[START Data provided]

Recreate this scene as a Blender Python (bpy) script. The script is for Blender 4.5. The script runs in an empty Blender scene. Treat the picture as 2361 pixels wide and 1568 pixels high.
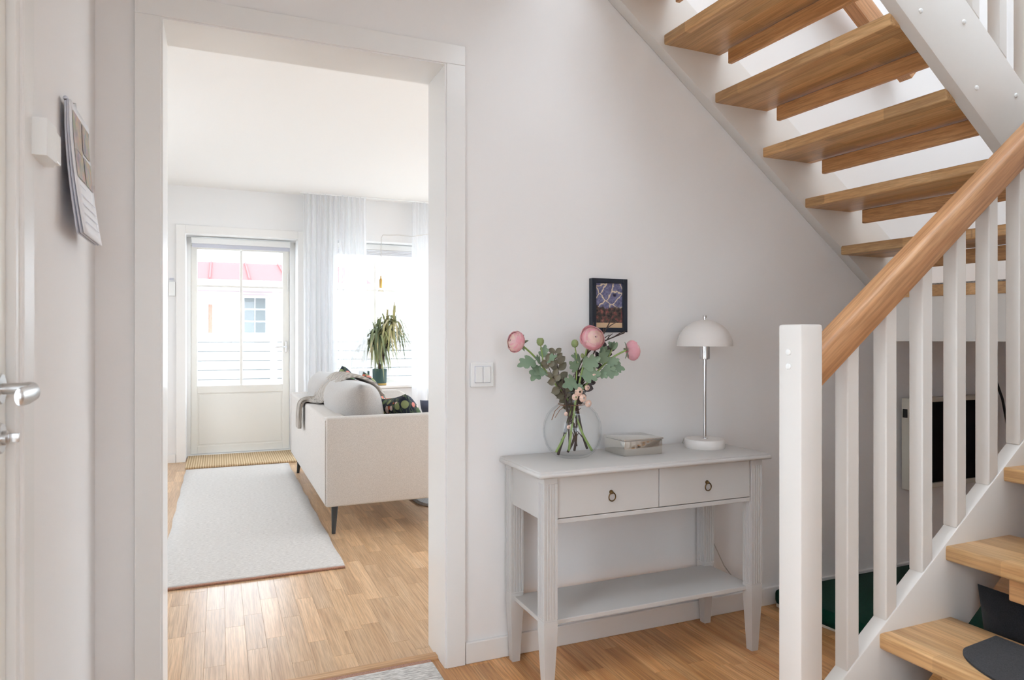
import bpy, bmesh, math, random
from mathutils import Vector, Matrix, Euler
random.seed(7)
sc = bpy.context.scene
C = bpy.context.collection
PI = math.pi

# ------------------------------------------------------------------ camera, world, exposure
FPX, TH = 1585.0, math.atan(675 / 1585.0)
cam_d = bpy.data.cameras.new('camera'); cam = bpy.data.objects.new('camera', cam_d); C.objects.link(cam)
cam.location = (0, 0, 1.13); cam.rotation_euler = (PI / 2, 0, -TH)
cam_d.sensor_fit = 'HORIZONTAL'; cam_d.sensor_width = 36.0; cam_d.lens = 36.0 * FPX / 2361.0
cam_d.shift_y = -4.0 / 2361.0; cam_d.clip_start = 0.02; cam_d.clip_end = 300
cam_d.dof.use_dof = True; cam_d.dof.focus_distance = 2.6; cam_d.dof.aperture_fstop = 6.3
sc.camera = cam

world = bpy.data.worlds.new('overcast_sky'); sc.world = world; world.use_nodes = True
wb = world.node_tree.nodes['Background']
wb.inputs[0].default_value = (0.83, 0.92, 1.035, 1); wb.inputs[1].default_value = 3.6
sc.view_settings.view_transform = 'Standard'
try: sc.view_settings.look = 'None'
except Exception: pass
sc.view_settings.gamma = 1.0; sc.view_settings.use_curve_mapping = False
sc.view_settings.exposure = 1.03
cy = sc.cycles
cy.use_denoising = True; cy.max_bounces = 8; cy.diffuse_bounces = 5; cy.transparent_max_bounces = 14
cy.use_adaptive_sampling = True; cy.adaptive_threshold = .07; cy.glossy_bounces = 3; cy.sample_clamp_indirect = 8.0; cy.caustics_reflective = False; cy.caustics_refractive = False

# ------------------------------------------------------------------ helpers
def S(r, g, b):
    f = lambda c: (c / 255 / 12.92) if c / 255 <= .04045 else ((c / 255 + .055) / 1.055) ** 2.4
    return (f(r), f(g), f(b), 1)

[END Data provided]

Task prompt:
Copy each line of the data above that holds "scene".

Solution to this problem:
Recreate this scene as a Blender Python (bpy) script. The script is for Blender 4.5. The script runs in an empty Blender scene. Treat the picture as 2361 pixels wide and 1568 pixels high.
sc = bpy.context.scene